Crumb: directed by Terry Zwigoff; starring Robert Crumb, Aline Kominsky, Charles Crumb, and Max Crumb (1994): Zwigoff's labour-of-love documentary, filmed over the course of nearly a decade, lays bare some of the tortured family and personal history of the great American writer-artist Robert Crumb. It also dwells too much upon the psychosexual aspects of Crumb's artistic output, leaving about 90% of his body of work underexplored.
I can see why this happens -- the psychosexual stuff is definitely the most provocative work for an audience that may not know Crumb or his output. Though they might have sat still for half-an-hour of Crumb's in-depth musings on music, 'authentic' culture, pop culture, or psychoanalysis. I guess we'll never know.
Crumb's interactions with his two brothers form the core of the movie's (unspoken) thesis -- that Crumb's ability to write and draw, and more importantly his ability to get that artistic output into the public eye, saved him from a life of psychological horror and isolated squalor. His two brothers are tragic wrecks -- highly intelligent, idiosyncratic artists themselves, and utterly damned by some combination of nature and nurture to lead secluded lives of quiet desperation. They are, quite simply, Robert Crumb as through a glass darkly.

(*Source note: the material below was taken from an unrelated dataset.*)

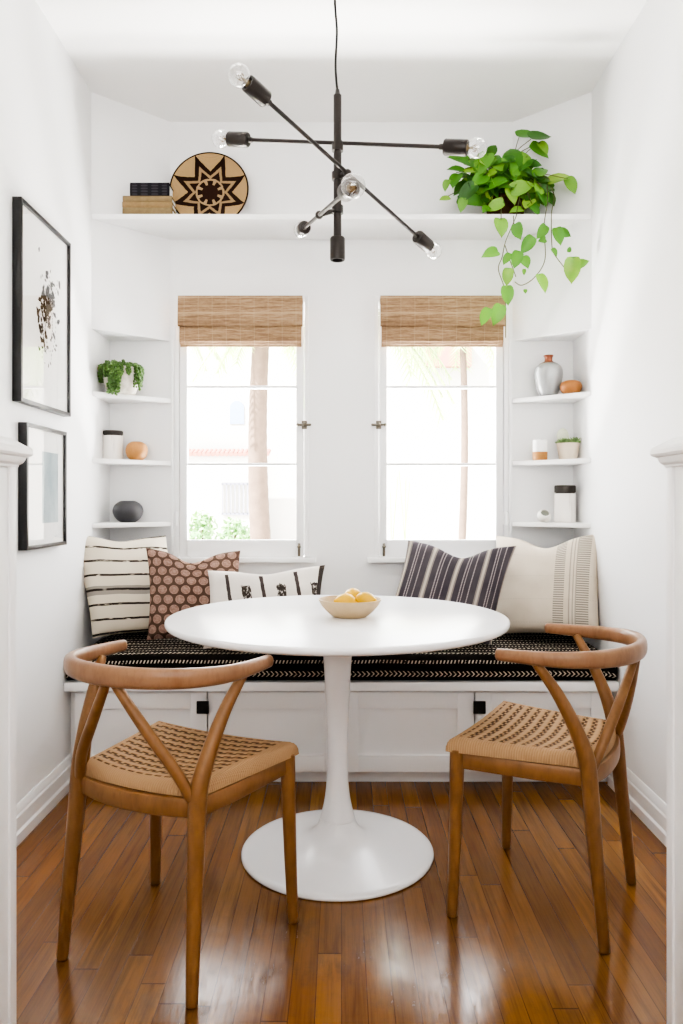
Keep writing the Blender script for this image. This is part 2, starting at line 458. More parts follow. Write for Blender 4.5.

Meanwhile, Crumb bops along, sometimes tortured himself but perpetually in motion, perpetually drawing (some of the most riveting scenes in the documentary simply show Crumb drawing -- and boy, is he fast and precise when he wants to be! His dialogue with his son comes across as a quick explanation of how an experienced cartoonist 'cheats' in order to create a specific effect, and should probably be required viewing for anyone with serious designs on being an artist).
Present and former girlfriends and wives show up to interact with Crumb and to delve into their relationships with him. Critics praise his work, or condemn it as being hateful of women and thus potentially dangerous (this was the height of McKinnon/Dworkin group-think about how pornography was in and of itself rape, as indeed were all heterosexual sex acts regardless of consent, because all male/female sex is rape...good times!).
Crumb himself comes across as seemingly disingenuous about the content of some of his work until one realizes that he simply can't afford the luxury of self-editing because people may get offended -- as he says at one point, if he doesn't draw and write out his thoughts, he starts to go crazy. In some cases, what's on the page seems to be spewed forth directly from his Id. Is it offensive? Oh, yeah, sometimes.
Is it Art? Oh, yeah -- the greatest body of work of any American writer-artist, ever. I'm not even sure if anyone is even close to Crumb's body of work and the now-fifty-year-long level of achievement therein. The gap between him and everyone else in his field in the United States is as great as the gap between Shakespeare and everyone else in English literature. Maybe greater. And all of it done singing out of darkness. Highly recommended.